Wherever the string "picture" appears in the listing, copy that line.
==================================================
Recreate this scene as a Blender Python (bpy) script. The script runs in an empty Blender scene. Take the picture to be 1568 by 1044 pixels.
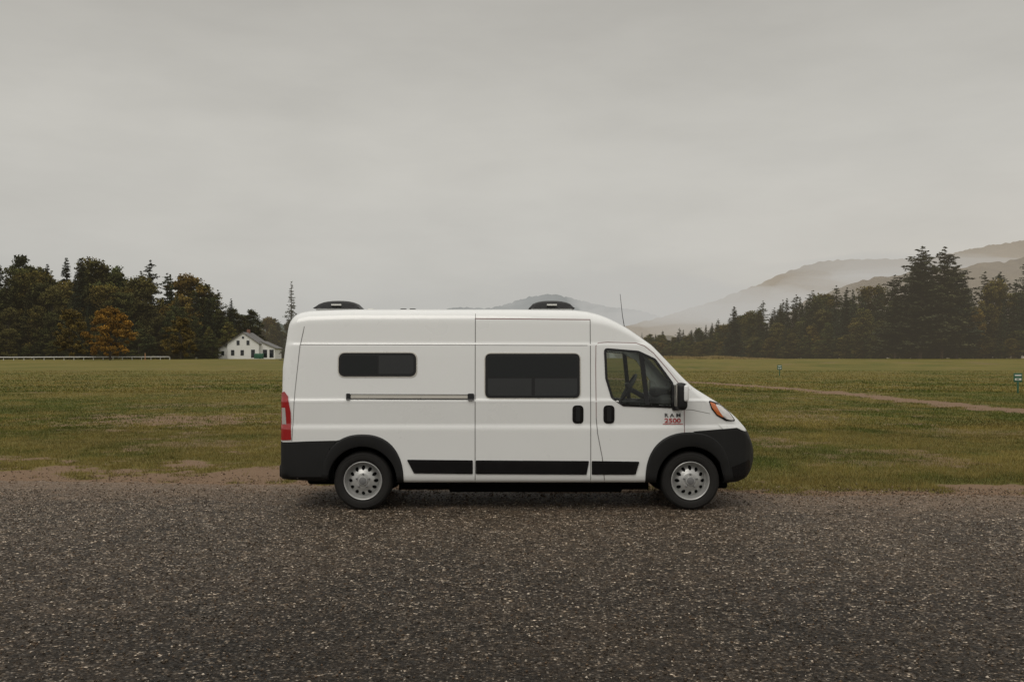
import bpy, bmesh, math, random
import numpy as np
from mathutils import Vector, Matrix
random.seed(7); rng=np.random.default_rng(7)
scene=bpy.context.scene
COL=scene.collection
# ------------------------------------------------------------------ helpers
class NT:
    def __init__(s,tree): s.t=tree; s.n=tree.nodes; s.l=tree.links
    def add(s,typ,**kw):
        n=s.n.new(typ)
        for k,v in kw.items():
            if k=='inp':
                for a,b in v.items():
                    if isinstance(b,bpy.types.NodeSocket): s.l.new(b,n.inputs[a])
                    else: n.inputs[a].default_value=b
            else: setattr(n,k,v)
        return n
    def mix(s,f,a,b,mode='MIX'):
        n=s.n.new('ShaderNodeMix'); n.data_type='RGBA'; n.blend_type=mode
        for i,v in ((0,f),(6,a),(7,b)):
            if isinstance(v,bpy.types.NodeSocket): s.l.new(v,n.inputs[i])
            else: n.inputs[i].default_value=v
        return n.outputs[2]
    def math(s,op,a,b=0.0,c=None,clamp=False):
        n=s.n.new('ShaderNodeMath'); n.operation=op; n.use_clamp=clamp
        for i,v in ((0,a),(1,b)):
            if isinstance(v,bpy.types.NodeSocket): s.l.new(v,n.inputs[i])
            else: n.inputs[i].default_value=v
        return n.outputs[0]
    def maprange(s,v,a,b,c,d):
        n=s.n.new('ShaderNodeMapRange'); s.l.new(v,n.inputs[0])
        for i,x in enumerate((a,b,c,d)): n.inputs[i+1].default_value=x
        return n.outputs[0]
    def noise(s,vec,scale,detail=4,rough=.55):
        n=s.n.new('ShaderNodeTexNoise'); n.inputs['Scale'].default_value=scale
        n.inputs['Detail'].default_value=detail; n.inputs['Roughness'].default_value=rough
        if vec is not None: s.l.new(vec,n.inputs['Vector'])
        return n.outputs[0]
    def ramp(s,f,stops,interp='LINEAR'):
        n=s.n.new('ShaderNodeValToRGB'); s.l.new(f,n.inputs[0]); e=n.color_ramp.elements
        n.color_ramp.interpolation=interp
        while len(e)<len(stops): e.new(.5)
        for k,(p,c) in enumerate(stops): e[k].position=p; e[k].color=c
        return n.outputs[0]
def newmat(name):
    m=bpy.data.materials.new(name); m.use_nodes=True
    t=NT(m.node_tree); t.n.clear()
    out=t.n.new('ShaderNodeOutputMaterial')
    return m,t,out
def pbr(name,col,rough=.5,metal=0,coat=0,var=.06,vscale=6,bump=0,bscale=200,spec=.5):
    m,t,out=newmat(name)
    tc=t.add('ShaderNodeTexCoord').outputs['Object']
    n=t.noise(tc,vscale,5)
    f=t.maprange(n,.3,.7,1-var,1+var)
    c=t.add('ShaderNodeVectorMath',operation='SCALE'); c.inputs[0].default_value=col[:3]; t.l.new(f,c.inputs['Scale'])
    b=t.add('ShaderNodeBsdfPrincipled')
    t.l.new(c.outputs[0],b.inputs['Base Color'])
    t.l.new(t.maprange(n,.3,.7,max(0,rough-.05),rough+.06),b.inputs['Roughness'])
    b.inputs['Metallic'].default_value=metal; b.inputs['Coat Weight'].default_value=coat
    b.inputs['Coat Roughness'].default_value=.04
    b.inputs['Specular IOR Level'].default_value=spec
    if bump:
        bn=t.noise(tc,bscale,2); bp=t.add('ShaderNodeBump'); bp.inputs['Strength'].default_value=bump; bp.inputs['Distance'].default_value=.002
        t.l.new(bn,bp.inputs['Height']); t.l.new(bp.outputs[0],b.inputs['Normal'])
    t.l.new(b.outputs[0],out.inputs[0]); return m
def obj(name,me,parent=None,mats=()):
    o=bpy.data.objects.new(name,me); COL.objects.link(o)
    for m in mats: me.materials.append(m)
    if parent: o.parent=parent
    return o
def empty(name,loc=(0,0,0)):
    o=bpy.data.objects.new(name,None); COL.objects.link(o); o.location=loc; o.empty_display_size=.2; return o
def pymesh(name,v,f,parent=None,mats=(),smooth=False):
    me=bpy.data.meshes.new(name); me.from_pydata([tuple(map(float,p)) for p in v],[],f)
    if smooth: me.shade_smooth()
    me.update(); return obj(name,me,parent,mats)
def trimesh(name,V,C=None,n=3):
    me=bpy.data.meshes.new(name); N=len(V); F=N//n
    me.vertices.add(N); me.vertices.foreach_set('co',V.astype(np.float32).ravel())
    me.loops.add(N); me.loops.foreach_set('vertex_index',np.arange(N,dtype=np.int32))
    me.polygons.add(F); me.polygons.foreach_set('loop_start',np.arange(0,N,n,dtype=np.int32))
    me.polygons.foreach_set('loop_total',np.full(F,n,dtype=np.int32))
    if C is not None:
        a=me.attributes.new('tint','FLOAT_COLOR','POINT'); c4=np.ones((N,4),np.float32); c4[:,:3]=C; a.data.foreach_set('color',c4.ravel())
    me.update(calc_edges=True); return me
def idxmesh(name,V,Fc,C=None):
    n=Fc.shape[1]; me=bpy.data.meshes.new(name)
    me.vertices.add(len(V)); me.vertices.foreach_set('co',V.astype(np.float32).ravel())
    me.loops.add(Fc.size); me.loops.foreach_set('vertex_index',Fc.astype(np.int32).ravel())
    me.polygons.add(len(Fc)); me.polygons.foreach_set('loop_start',np.arange(0,Fc.size,n,dtype=np.int32))
    me.polygons.foreach_set('loop_total',np.full(len(Fc),n,dtype=np.int32))
    if C is not None:
        a=me.attributes.new('tint','FLOAT_COLOR','POINT'); c4=np.ones((len(V),4),np.float32); c4[:,:3]=C; a.data.foreach_set('color',c4.ravel())
    me.update(calc_edges=True); return me
def box(name,loc,size,mat,parent=None,bevel=0,rot=None,seg=3):
    bm=bmesh.new(); bmesh.ops.create_cube(bm,size=1)
    for v in bm.verts: v.co=Vector((v.co.x*size[0],v.co.y*size[1],v.co.z*size[2]))
    if bevel: bmesh.ops.bevel(bm,geom=bm.edges[:]+bm.verts[:],offset=bevel,segments=seg,affect='EDGES',profile=.5)
    me=bpy.data.meshes.new(name); bm.to_mesh(me); bm.free()
    if bevel: me.shade_smooth()
    o=obj(name,me,parent,[mat]); o.location=loc
    if rot: o.rotation_euler=rot
    return o
def tube(name,pts,r,mat,parent=None,seg=10):
    V=[];F=[]; pts=[Vector(p) for p in pts]; rs=r if isinstance(r,(list,tuple)) else [r]*len(pts)
    for i,p in enumerate(pts):
        d=(pts[min(i+1,len(pts)-1)]-pts[max(i-1,0)]).normalized()
        a=(Vector((0,0,1)).cross(d).normalized() if abs(d.z)<.9 else Vector((1,0,0))); b=d.cross(a)
        for k in range(seg):
            t=2*math.pi*k/seg; V.append(p+(a*math.cos(t)+b*math.sin(t))*rs[i])
    for i in range(len(pts)-1):
        for k in range(seg):
            F.append((i*seg+k,i*seg+(k+1)%seg,(i+1)*seg+(k+1)%seg,(i+1)*seg+k))
    F.append(tuple(range(seg))); F.append(tuple(range((len(pts)-1)*seg,len(pts)*seg)))
    return pymesh(name,V,F,parent,[mat],True)
def sm(x,a,b):
    t=np.clip((x-a)/(b-a),0,1); return t*t*(3-2*t)
def vn(x,y,s=0):
    x=np.asarray(x,float);y=np.asarray(y,float)
    xi=np.floor(x);yi=np.floor(y);xf=x-xi;yf=y-yi
    u=xf*xf*(3-2*xf);v=yf*yf*(3-2*yf)
    def h(i,j):
        q=np.sin(i*127.1+j*311.7+s*74.7)*43758.5453; return q-np.floor(q)
    return (h(xi,yi)*(1-u)+h(xi+1,yi)*u)*(1-v)+(h(xi,yi+1)*(1-u)+h(xi+1,yi+1)*u)*v
def fbm(x,y,s=0,o=4):
    r=0;a=.5;t=0
    for k in range(o):
        r=r+a*vn(x*2**k,y*2**k,s+k); t+=a; a*=.5
    return r/t
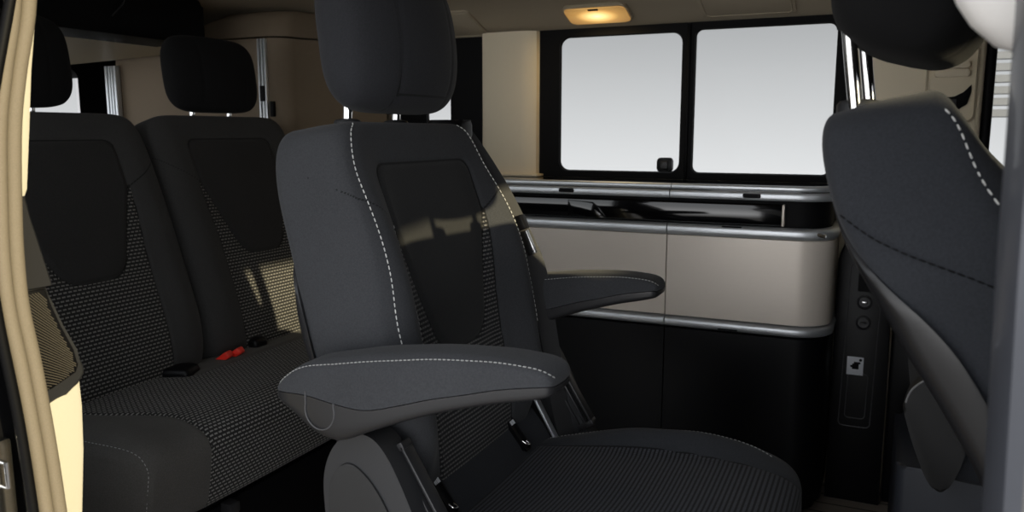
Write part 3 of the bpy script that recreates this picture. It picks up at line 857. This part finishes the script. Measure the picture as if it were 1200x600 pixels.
==================================================
▸ Output for this task
Recreate this scene as a Blender Python (bpy) script. The script runs in an empty Blender scene. Take the picture to be 1568 by 1044 pixels.
Write part 3 of the bpy script that recreates this picture. It picks up at line 857. This part finishes the script. Measure the picture as if it were 1200x600 pixels.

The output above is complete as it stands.